On the Andrews-Stanley Refinement of Ramanujan's Partition Congruence Modulo 5 and Generalizations

In a recent study of sign-balanced, labelled posets Stanley, introduced a new integral partition statistic srank(pi) = O(pi) - O(pi'), where O(pi) denotes the number of odd parts of the partition pi and pi' is the conjugate of pi. Andrews proved the following refinement of Ramanujan's partition congruence mod 5: p[0](5n +4) = p[2](5n + 4) = 0 (mod 5), p(n) = p[0](n) + p[2](n), where p[i](n) (i = 0; 2) denotes the number of partitions of n with srank = i (mod 4) and p(n) is the number of unrestricted partitions of n.

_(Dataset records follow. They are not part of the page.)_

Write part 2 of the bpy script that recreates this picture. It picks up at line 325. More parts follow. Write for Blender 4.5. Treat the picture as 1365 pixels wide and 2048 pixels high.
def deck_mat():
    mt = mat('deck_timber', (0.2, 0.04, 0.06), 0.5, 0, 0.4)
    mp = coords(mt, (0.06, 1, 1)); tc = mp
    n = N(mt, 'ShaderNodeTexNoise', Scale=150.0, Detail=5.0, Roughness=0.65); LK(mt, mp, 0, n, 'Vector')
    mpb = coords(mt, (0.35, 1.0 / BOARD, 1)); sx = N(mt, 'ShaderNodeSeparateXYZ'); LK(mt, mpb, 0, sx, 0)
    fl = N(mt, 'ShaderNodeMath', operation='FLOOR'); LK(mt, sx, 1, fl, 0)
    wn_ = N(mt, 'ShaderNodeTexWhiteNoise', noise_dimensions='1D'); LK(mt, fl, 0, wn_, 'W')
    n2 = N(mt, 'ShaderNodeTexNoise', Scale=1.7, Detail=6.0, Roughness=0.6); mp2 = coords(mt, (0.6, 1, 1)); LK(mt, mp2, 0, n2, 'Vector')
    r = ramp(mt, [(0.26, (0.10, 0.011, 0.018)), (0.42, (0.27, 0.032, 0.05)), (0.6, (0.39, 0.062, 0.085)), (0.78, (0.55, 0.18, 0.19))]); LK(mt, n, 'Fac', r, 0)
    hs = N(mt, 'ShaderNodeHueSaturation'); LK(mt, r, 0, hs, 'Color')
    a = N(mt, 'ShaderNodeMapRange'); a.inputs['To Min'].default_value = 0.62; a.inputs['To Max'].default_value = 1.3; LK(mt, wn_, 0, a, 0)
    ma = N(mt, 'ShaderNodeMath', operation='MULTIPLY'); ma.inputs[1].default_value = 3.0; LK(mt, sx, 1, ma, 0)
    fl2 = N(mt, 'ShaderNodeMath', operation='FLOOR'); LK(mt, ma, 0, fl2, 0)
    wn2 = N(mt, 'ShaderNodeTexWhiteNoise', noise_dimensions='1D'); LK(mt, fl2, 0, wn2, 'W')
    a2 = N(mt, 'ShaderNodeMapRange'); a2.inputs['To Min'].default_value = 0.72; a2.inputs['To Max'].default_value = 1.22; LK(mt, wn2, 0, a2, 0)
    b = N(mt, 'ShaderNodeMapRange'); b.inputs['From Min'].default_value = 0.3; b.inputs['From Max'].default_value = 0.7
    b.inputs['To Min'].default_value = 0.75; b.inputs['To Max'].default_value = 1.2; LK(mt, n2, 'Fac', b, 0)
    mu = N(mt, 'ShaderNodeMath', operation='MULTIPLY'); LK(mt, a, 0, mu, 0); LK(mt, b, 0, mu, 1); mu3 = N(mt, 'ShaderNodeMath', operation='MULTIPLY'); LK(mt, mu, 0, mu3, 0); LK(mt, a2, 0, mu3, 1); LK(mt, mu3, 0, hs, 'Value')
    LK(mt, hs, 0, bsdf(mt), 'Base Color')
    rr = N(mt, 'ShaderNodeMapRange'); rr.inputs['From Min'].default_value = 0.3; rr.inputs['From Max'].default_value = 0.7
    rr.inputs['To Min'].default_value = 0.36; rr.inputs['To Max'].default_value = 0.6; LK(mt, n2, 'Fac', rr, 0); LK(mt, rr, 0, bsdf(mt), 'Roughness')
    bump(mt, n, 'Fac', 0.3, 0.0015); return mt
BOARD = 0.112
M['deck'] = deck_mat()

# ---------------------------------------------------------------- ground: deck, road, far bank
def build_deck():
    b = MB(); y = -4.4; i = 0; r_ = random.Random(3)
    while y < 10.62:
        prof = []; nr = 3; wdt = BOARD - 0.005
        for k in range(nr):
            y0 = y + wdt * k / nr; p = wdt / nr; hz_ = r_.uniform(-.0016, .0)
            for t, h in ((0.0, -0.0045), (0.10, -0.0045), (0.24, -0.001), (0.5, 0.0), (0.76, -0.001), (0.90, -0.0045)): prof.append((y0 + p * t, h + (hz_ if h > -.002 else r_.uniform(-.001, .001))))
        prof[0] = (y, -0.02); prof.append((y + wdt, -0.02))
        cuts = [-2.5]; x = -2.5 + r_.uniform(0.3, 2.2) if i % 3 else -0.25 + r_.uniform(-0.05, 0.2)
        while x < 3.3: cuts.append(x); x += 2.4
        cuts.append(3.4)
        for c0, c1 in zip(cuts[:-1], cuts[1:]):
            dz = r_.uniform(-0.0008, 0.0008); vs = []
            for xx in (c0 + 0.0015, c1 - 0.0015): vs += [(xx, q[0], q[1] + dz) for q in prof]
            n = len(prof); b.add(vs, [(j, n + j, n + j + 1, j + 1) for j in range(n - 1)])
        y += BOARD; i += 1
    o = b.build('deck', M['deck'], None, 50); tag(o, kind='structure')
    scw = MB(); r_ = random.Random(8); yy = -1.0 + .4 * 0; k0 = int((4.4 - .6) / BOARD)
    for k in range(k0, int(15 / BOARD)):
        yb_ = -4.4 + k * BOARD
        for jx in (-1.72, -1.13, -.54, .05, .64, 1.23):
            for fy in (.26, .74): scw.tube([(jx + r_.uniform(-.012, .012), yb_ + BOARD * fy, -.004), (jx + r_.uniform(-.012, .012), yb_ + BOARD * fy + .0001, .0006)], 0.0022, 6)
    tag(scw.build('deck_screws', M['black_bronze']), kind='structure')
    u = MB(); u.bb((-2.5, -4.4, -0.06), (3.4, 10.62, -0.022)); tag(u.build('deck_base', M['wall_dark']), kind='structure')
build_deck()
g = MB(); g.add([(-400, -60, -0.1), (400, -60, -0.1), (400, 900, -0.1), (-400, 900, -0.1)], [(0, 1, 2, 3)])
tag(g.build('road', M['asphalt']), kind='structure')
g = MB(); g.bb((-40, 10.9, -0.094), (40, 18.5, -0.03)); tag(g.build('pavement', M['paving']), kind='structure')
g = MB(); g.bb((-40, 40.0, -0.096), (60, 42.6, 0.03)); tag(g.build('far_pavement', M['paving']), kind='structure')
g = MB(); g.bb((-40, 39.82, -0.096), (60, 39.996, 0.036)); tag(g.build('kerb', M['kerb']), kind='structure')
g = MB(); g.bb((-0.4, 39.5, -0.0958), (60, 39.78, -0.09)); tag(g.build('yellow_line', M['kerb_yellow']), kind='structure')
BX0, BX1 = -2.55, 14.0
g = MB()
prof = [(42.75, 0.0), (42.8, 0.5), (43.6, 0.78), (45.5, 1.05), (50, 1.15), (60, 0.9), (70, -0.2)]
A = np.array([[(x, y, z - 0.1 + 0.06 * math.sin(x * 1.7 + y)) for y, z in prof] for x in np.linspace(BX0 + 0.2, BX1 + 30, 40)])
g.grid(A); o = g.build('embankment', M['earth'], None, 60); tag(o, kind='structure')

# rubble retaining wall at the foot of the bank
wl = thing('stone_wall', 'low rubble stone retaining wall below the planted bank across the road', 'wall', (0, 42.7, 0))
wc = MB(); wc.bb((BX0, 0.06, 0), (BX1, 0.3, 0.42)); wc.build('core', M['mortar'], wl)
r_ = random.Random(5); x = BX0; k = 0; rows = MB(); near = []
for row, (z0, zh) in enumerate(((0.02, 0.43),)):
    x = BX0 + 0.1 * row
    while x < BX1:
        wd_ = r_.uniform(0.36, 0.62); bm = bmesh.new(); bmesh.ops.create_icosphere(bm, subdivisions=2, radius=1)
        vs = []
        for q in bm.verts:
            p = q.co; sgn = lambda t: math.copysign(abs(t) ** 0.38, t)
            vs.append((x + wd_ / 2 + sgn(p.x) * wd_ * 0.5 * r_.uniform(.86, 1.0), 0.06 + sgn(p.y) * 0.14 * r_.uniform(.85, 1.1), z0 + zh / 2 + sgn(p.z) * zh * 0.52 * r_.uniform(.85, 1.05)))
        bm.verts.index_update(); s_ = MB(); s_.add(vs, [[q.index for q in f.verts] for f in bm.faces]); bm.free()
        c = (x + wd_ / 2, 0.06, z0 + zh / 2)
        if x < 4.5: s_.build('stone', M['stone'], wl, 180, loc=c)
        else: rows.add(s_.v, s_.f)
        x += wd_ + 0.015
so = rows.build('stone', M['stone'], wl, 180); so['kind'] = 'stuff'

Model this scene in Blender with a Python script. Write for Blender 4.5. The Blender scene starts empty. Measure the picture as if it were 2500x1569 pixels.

Andrews asked for a partition statistic that would divide the partitions enumerated by p[i](5n + 4) (i = 0, 2) into five equinumerous classes. In this paper we discuss three such statistics: the St-crank, the 2-quotient-rank and the 5-core-crank. The first one, while new, is intimately related to the Andrews-Garvan crank. The second one is in terms of the 2-quotient of a partition. The third one was introduced by Garvan, Kim and Stanton. We use it in our combinatorial proof of the Andrews refinement. Remarkably, the Andrews result is a simple consequence of a stronger refinement of Ramanujan's congruence mod 5. This more general refinement uses a new partition statistic which we term the BG-rank. We employ the BG-rank to prove new partition congruences modulo 5. Finally, we discuss some new formulas for partitions that are 5-cores and discuss an intriguing relation between 3-cores and the Andrews-Garvan crank.